My father, and before him his parents, spent their whole lives trying to find out what happened to Basil. There is no doubt he was killed in action – although my grandmother refused to believe it until the day she died. The letter they received the day following the mission from S/Ldr J H Giles states that “Other crews who were operating in the same area have stated that they had not seen any incident which could be linked with their loss ……. and that there is every chance of them reaching safety.” Sadly this was not the case, but if there is any chance of finding the final resting place of these brave men I would like to know that I had done everything possible.


Re: Short Stirling BF346 lost 28/29 April 1943

Posted: Fri Aug 17, 2018 7:20 pm
by jamesinnewcastle
Hi Lyn

It sounds like you are doing a pretty competant job of research! Let us know how you get on.

My Granmother lost her oldest boy on his way back from his first mission in a Halifax - the only aircraft in the flight to be lost.

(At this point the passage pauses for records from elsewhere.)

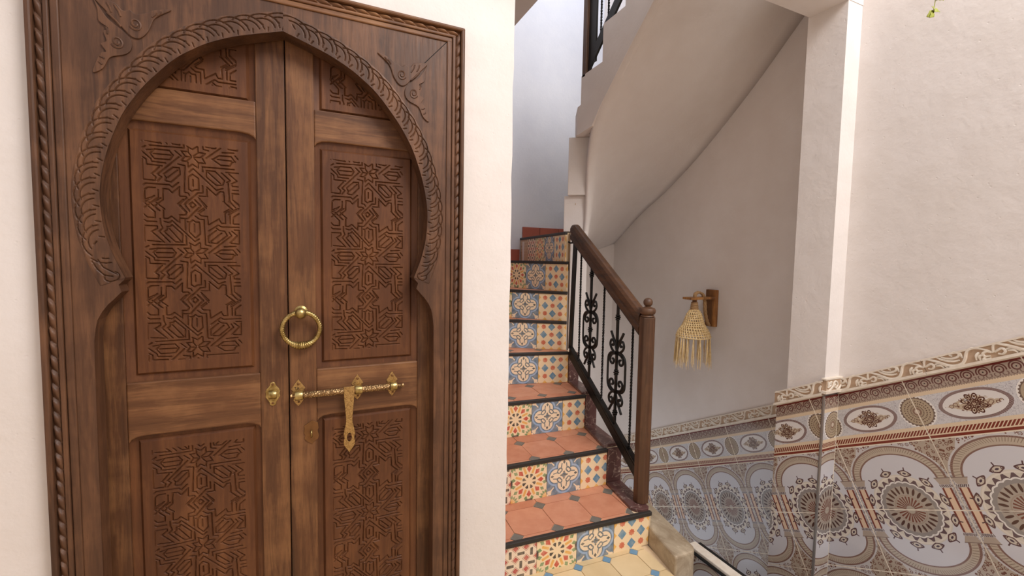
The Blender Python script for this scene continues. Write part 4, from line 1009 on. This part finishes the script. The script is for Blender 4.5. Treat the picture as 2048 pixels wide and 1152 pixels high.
# keyhole eye plate on the right leaf, keeper on the left leaf
ey_ = bpy.data.objects.new('staple_plate', None); COL.objects.link(ey_); ey_.parent = leafR; ey_.location = Vector((0.004, RY, 0.815))-wloc(leafR); ey_['label'] = 'dull brass plate with a small staple'
plate(ey_, 'plate', 0.0035, 0.815, RY, 0.0225, 0.039, 'eye', M_brass_d)
MB().tube([(0.0035, RY-0.001, 0.8215), (0.0035, RY-0.011, 0.822), (0.0035, RY-0.015, 0.8165), (0.0035, RY-0.015, 0.8085), (0.0035, RY-0.011, 0.803), (0.0035, RY-0.001, 0.8035)], 0.0028, 8).build('staple', M_brass, ey_, smooth=60)
ke = bpy.data.objects.new('bolt_keeper', None); COL.objects.link(ke); ke.parent = leafL; ke.location = Vector((-0.1045, LY, 0.951))-wloc(leafL); ke['label'] = 'scalloped brass keeper plate with a raised loop'
plate(ke, 'plate', -0.1045, 0.951, LY, 0.0205, 0.038, 'keeper', M_brass)
MB().lathe([(0.0125, -0.011), (0.0138, -0.009), (0.0138, 0.009), (0.0125, 0.011)], (-0.1045, LY-0.006, 0.950), (1, 0, 0), 22).build('loop', M_brass, ke, smooth=40)
screw(ke, -0.1045, 0.981, LY-0.003, 0.0036); screw(ke, -0.1050, 0.922, LY-0.003, 0.0036)

# ------------------------------------------------------------------ stair railing
def RP(y, z, off=0.0): return Vector((1.51+0.075*(y-1.66)+off, y, z))
def beam(mb, p0, p1, wx, h0, h1):
    """bar between two rail-plane points; wx across, h0..h1 vertical offsets"""
    vs = []
    for p in (p0, p1):
        for dx in (-wx/2, wx/2):
            for dz in (h0, h1): vs.append((p.x+dx, p.y, p.z+dz))
    mb.add(vs, [(0, 1, 3, 2), (4, 6, 7, 5), (0, 4, 5, 1), (2, 3, 7, 6), (0, 2, 6, 4), (1, 5, 7, 3)])
def twisted_bar(mb, p0, p1, r=0.0065, turns=9):
    n = 60; p0, p1 = Vector(p0), Vector(p1)
    mb.tube([p0.lerp(p1, i/n) for i in range(n+1)], r*1.15, 4, twist=2*pi*turns/n/1.0, square=True)
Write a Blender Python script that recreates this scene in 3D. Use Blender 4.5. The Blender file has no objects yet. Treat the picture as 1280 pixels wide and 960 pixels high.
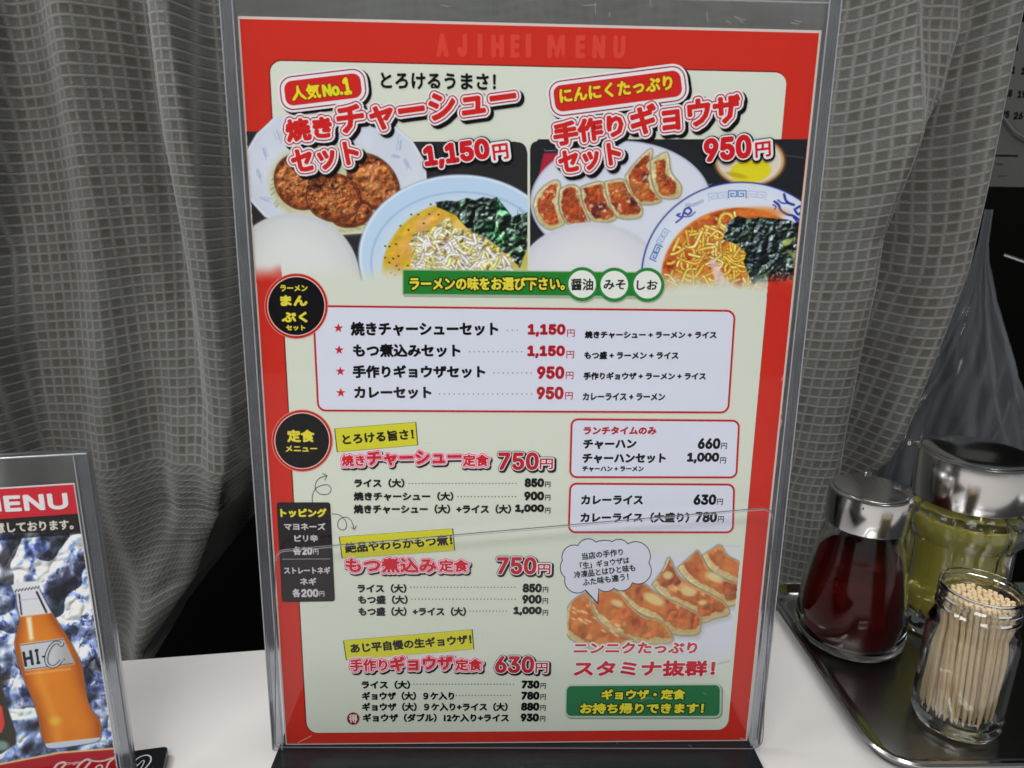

She too pined to know where his body was - she said that she couldn't grieve properly. A poster on here also had a story of information arriving too late to let a mother know the truth of her sons death, sadly by just a few weeks.

I've sent you PM with some small information that might help.

Good Luck

Re: Short Stirling BF346 lost 28/29 April 1943

Posted: Sat Aug 18, 2018 10:28 pm
by Lyn
Hi James,

Thanks for the pm and your earlier suggestions. I will definitely follow up, particularly the ‘trail of breadcrumbs’. I’ll post again if I get any leads.